Intermediates of Halogen Addition to Phenylethynes and Protonation of Phenylethynyl Halides. Open Halovinyl Cations, Bridged Halonium, or Phenyl-Bridged Ions:  A Substituent Effect Study by DFT and GIAO-DFT

• Published in: Journal of organic chemistry Vol. 71; no. 26; pp. 9643 - 9650
• Main Authors: Okazaki, Takao, Laali, Kenneth K
• Format: Journal Article
• Language: English
• Published: Washington, DC American Chemical Society 22.12.2006
• Subjects: Chemistry; Exact sciences and technology; Kinetics and mechanisms; Organic chemistry; Reactivity and mechanisms; Substituent effect; Stability; Acetylenic compound; Solvolysis; NMR spectrometry; Organic halogen compounds; Spiran; Chemical shift; Electronic structure; Cyclic compound; Halogen compound; Vinylic compound; Density functional method; Protonation; Cations; Aromatic compound; Kinetics; Chemical synthesis; Organic dication; Comparative study
• ISSN: 0022-3263; 1520-6904
• DOI: 10.1021/jo061632s

Formation of α-phenyl-β-halovinyl cation, β-phenyl-α-halovinyl cation, as well as the halogen-bridged and the spirocyclic phenyl-bridged cations as intermediates of protonation of phenylethynyl halides or by halogen addition to phenylethynes was evaluated by DFT at B3LYP/6-31+G(d) and, for comparison in representative cases, by B3LYP/6-311++G(d,p).
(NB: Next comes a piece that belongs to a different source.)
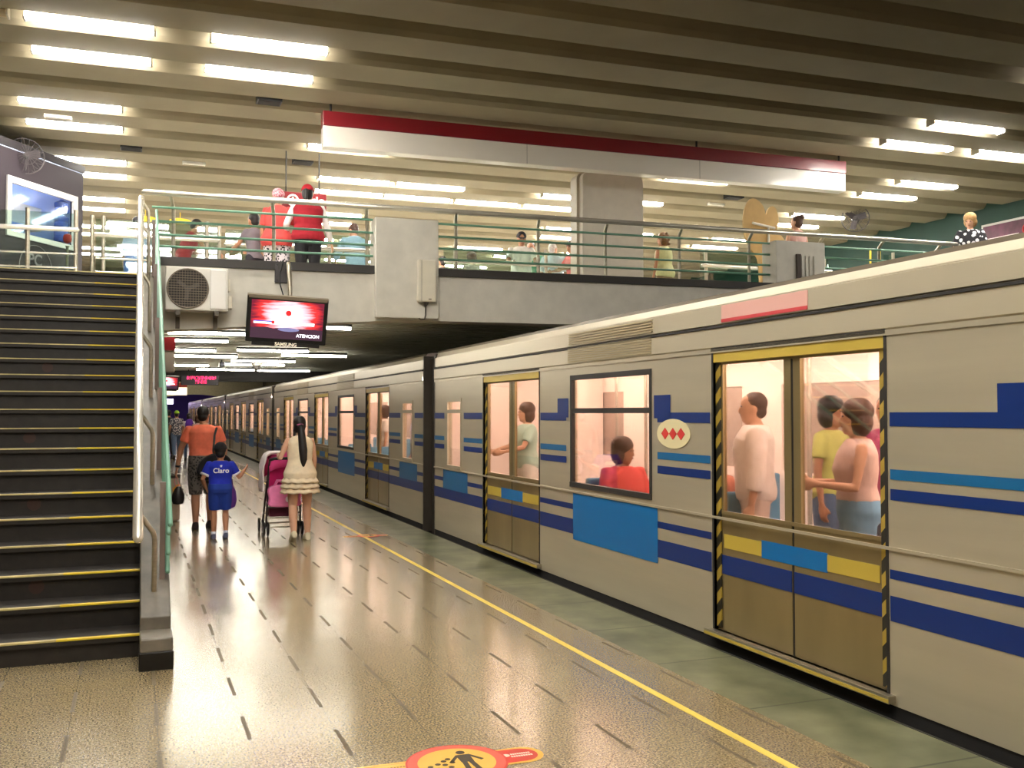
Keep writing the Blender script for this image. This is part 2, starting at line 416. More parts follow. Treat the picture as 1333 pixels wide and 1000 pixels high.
# steel handrail on bent posts, green side pipes
rail = thing('stair_handrail', 'polished steel handrail on bent posts along the right of the stairs', 'handrail', (0, SY, 0))
def hz(y): return .86+.572*y
MB().path([(.028, -.12, hz(-.12)), (.03, 2, hz(2)), (.045, 5.9, hz(5.9)), (.05, 6.0, hz(6)-.01)], .034, 14, True).build('handrail', M_steel, rail, smooth=True)
for y in (.12, 1.3, 2.6, 3.9, 5.2, 5.95):
    zt = hz(y); zb = max(.28, .28+.545*(y+.12))-.02
    if y > 5.5: zb = 3.2
    MB().path([(.135, y, zb), (.135, y, zt-.17), (.125, y, zt-.13), (.05, y, zt-.02)], .018, 10).build('post', M_brush, rail, smooth=True)
gr = thing('stair_side_railing', 'mint green pipe railing outside the stair stringer', 'railing', (0, SY, 0))
for i, (dz, ye) in enumerate(((.86, -.2), (.64, .05), (.46, .12), (.28, .2))):
    MB().path([(.222, ye, .16+dz+.545*ye-.03), (.222, 5.66, .16+dz+.545*5.66-.03)], .017, 10, True).build('rail', M_green, gr, smooth=True)
for y in (.25, 1.5, 2.75, 4.0, 5.3):
    zb = .28+.545*(y+.12)
    MB().box(.170, .205, y-.03, y+.03, zb-.02, .13+.86+.545*y).build('post', mat('post_grey', (128, 112, 104), .5), gr)

# ------------------------------------------------------------------ mezzanine bridge (slightly skewed front)
BR = (0, -.008, -.03)
def broot(name, label, cat): return thing(name, label, cat, (0, 12.5, 0), BR)
bridge = broot('footbridge', 'pale concrete mezzanine bridge crossing over the platform and the train', 'bridge')
q = MB()
bot = [(-5.9, 2.62), (.25, 2.60), (1.2, 2.665), (2.3, 2.74), (3.3, 2.80), (6, 2.80), (16.8, 2.76)]
poly = bot+[(16.8, 3.40), (.22, 3.40), (.22, 3.08), (-5.9, 3.08)]
q.prism(poly, 0, .35, 'y'); q.build('front_beam', concrete, bridge)
MB().box(.23, 16.9, -.03, .3, 3.40, 3.505).build('dark_ledge', mat('ledge', (50, 46, 42), .6), bridge)
MB().box(2.93, 3.78, -.09, .28, 2.82, 4.135).build('concrete_pier', concrete, bridge, bevel=.012)
pr = MB().box(9.06, 9.95, -.09, .28, 2.82, 4.15).build('concrete_pier', concrete, bridge, bevel=.012)
rb = MB()
for i in range(4): rb.box(9.50+i*.075, 9.54+i*.075, -.12, -.085, 3.3, 3.93)
rb.slot(1).box(9.41, 9.48, -.13, -.085, 3.3, 3.95); rb.build('rib', [concrete, mat('rib_dark', (70, 58, 48), .7)], pr)
MB().box(-5.4, 16.3, .55, 19, 2.95, 3.24).build('deck', concrete, bridge)
MB().box(-5.4, 16.3, .35, .56, 2.9, 3.24).build('edge_beam', concrete, bridge)
MB().box(-5.4, 16.3, 18.6, 19, 2.56, 2.95).build('rear_beam', M_dark, bridge)
# ribbed soffit under the deck
soff = MB()
for i in range(46):
    y = .62+i*.39
    soff.box(.2, 16.9, y, y+.2, 2.88, 2.96)
soff.build('soffit_rib', mat('soffit', (190, 192, 176), .6, var=.08), bridge)
us = [(.34, 1.6, 2.6), (.45, 3.2, 1.4), (.5, 4.9, 1.0), (1.85, 7.2, 1.4), (.6, 7.6, .9), (2.9, 8.6, 1.4), (.7, 9.6, 1.4), (2.1, 11.2, 1.5), (2.1, 13, 1.5), (.8, 14, 1.0), (1.6, 16.2, 1.6), (3.3, 16.4, 1.5)]
us = [(x, y, L, ordn(i) if i < 13 else '') for i, (x, y, L) in enumerate(us)]
for x, y, L, nme in us:
    yy = 12.5+y-.03*x
    r = thing('strip_light', nme+' of the thin strip lights under the bridge, counted from the front', 'light', (x, yy, 2.86), (0, 0, -.03), 'strip lights below the bridge')
    MB().box(0, L, -.05, .05, 0, .05).build('housing', M_dark, r); MB().path([(.01, 0, -.02), (L-.01, 0, -.02)], .026, 8).build('lit_tube', M_tubedim, r)

for i, (x, y) in enumerate(((-.5, 34), (2, 36), (-.5, 40), (2, 43), (-.5, 48), (2, 52), (0, 58), (2, 65), (0, 72), (3, 75.5), (-1, 76))):  # hidden lamps added to brighten the far platform and end wall
    r = thing('strip_light', 'unseen strip light added over the far platform beyond the bridge', 'light', (x, y, 4.12), (0, 0, 0), 'unseen strip lights added over the far platform')
    MB().box(0, 2.2, -.06, .06, 0, .08).build('housing', M_dark, r); MB().path([(.01, 0, -.03), (2.19, 0, -.03)], .04, 8).build('lit_tube', M_tubedim, r)
brail = broot('bridge_railing', 'steel and mint green railing along the front edge of the bridge', 'railing')
def hb_z(x): return 4.27
MB().path([(.12, -.06, 4.272), (9.2, -.06, 4.272), (12.55, -.06, 4.265)], .036, 12, True).build('handrail', M_steel, brail, smooth=True)
for x in (.45, 1.66, 2.86, 4.08, 5.28, 6.32, 7.52, 8.72, 10.0, 11.15, 12.3):
    MB().path([(x, .12, 3.42), (x, .12, 4.12), (x-.01, .10, 4.17), (x-.04, -.05, 4.26)], .024, 10).build('post', M_brush, brail, smooth=True)
for z in (4.125, 3.953, 3.79, 3.645):
    for a, b in ((.2, 2.93), (3.78, 9.06), (9.95, 12.3)):
        MB().path([(a, .08, z), (b, .08, z)], .016, 8).build('rail', M_green, brail, smooth=True)
# rear glass balustrades on the mezzanine
def balustrade(x0, x1, y, posts, label, gz=4.47, rz=4.2):
    r = thing('glass_balustrade', label, 'balustrade', (0, y, 3.245), (0, -.008, -.03))
    for p in posts: MB().path([(p, 0, 0), (p, 0, gz-3.24+.02)], .03, 10).build('post', M_brush, r, smooth=True)
    MB().box(x0, x1, .03, .042, .08, gz-3.26).build('glass_panel', M_glass, r)
    MB().path([(x0, -.06, rz-3.24), (x1, -.06, rz-3.24)], .034, 10, True).build('handrail', M_steel, r, smooth=True)
    MB().path([(x0, -.02, .62), (x1, -.02, .62)], .014, 8).path([(x0, -.02, .42), (x1, -.02, .42)], .014, 8).build('lower_rail', M_steel, r, smooth=True)
    return r
balustrade(-4.5, -.78, 15.0, (-4.3, -2.9, -1.42, -.8), 'glass balustrade with round steel rail left of the stair top, before the kiosk')
balustrade(-.55, 1.15, 15.3, (-.6, -.45, 1.0), 'glass balustrade behind the stair handrail and seated woman')
balustrade(1.3, 4.5, 15.6, (1.2, 2.9, 4.3), 'glass balustrade behind the red-capped woman on the bridge')
balustrade(5.0, 8.6, 16.2, (5.2, 6.9, 8.5), 'glass balustrade behind the man in the dark cap')
balustrade(9.6, 12.4, 15.4, (9.7, 10.95, 12.3), 'glass balustrade right of the curly-haired woman')
balustrade(13.0, 16.5, 14.6, (13.2, 14.6, 14.75, 16.2), 'glass balustrade on the far right of the bridge by the green wall')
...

Relative stabilities of the resulting minima were gauged as a function of substituents on the phenyl group with p-OH, p-OMe, p-H, p-CF3, p-CN, and p-NO2 and with p-OMeH+, p-NO2H+, and p-N2 +. In the majority of cases, the α-aryl-β-halovinyl cations were identified as the most likely intermediates, irrespective of X and for most R groups. For R = p-N2 + (with X = Br and Cl), R = CNH+ (with X = Cl), and R = MeOH+ (with X = Br), the corresponding β-aryl-α-halovinyl cations become more stable than α-aryl-β-halovinyl cations (but in most cases with a relatively small stability difference). Whereas competitive formation of the spirocyclic aryl bridged cations via this route appears remote, with R = N2 + and R = NO2H+ as substituents (with X = Br), cyclic halonium ions could intervene, since their relative stabilities are within ∼4 kcal/mol of the lowest energy vinyl cations. Geometrical features, GIAO NMR chemical shifts, and NPA-derived charges were used to gain insight into the structural/electronic features in the resulting mono and dications. The study provides a basis for stable ion and solvolytic/kinetic studies on a series of substituted phenylethynyl halides that are being synthesized.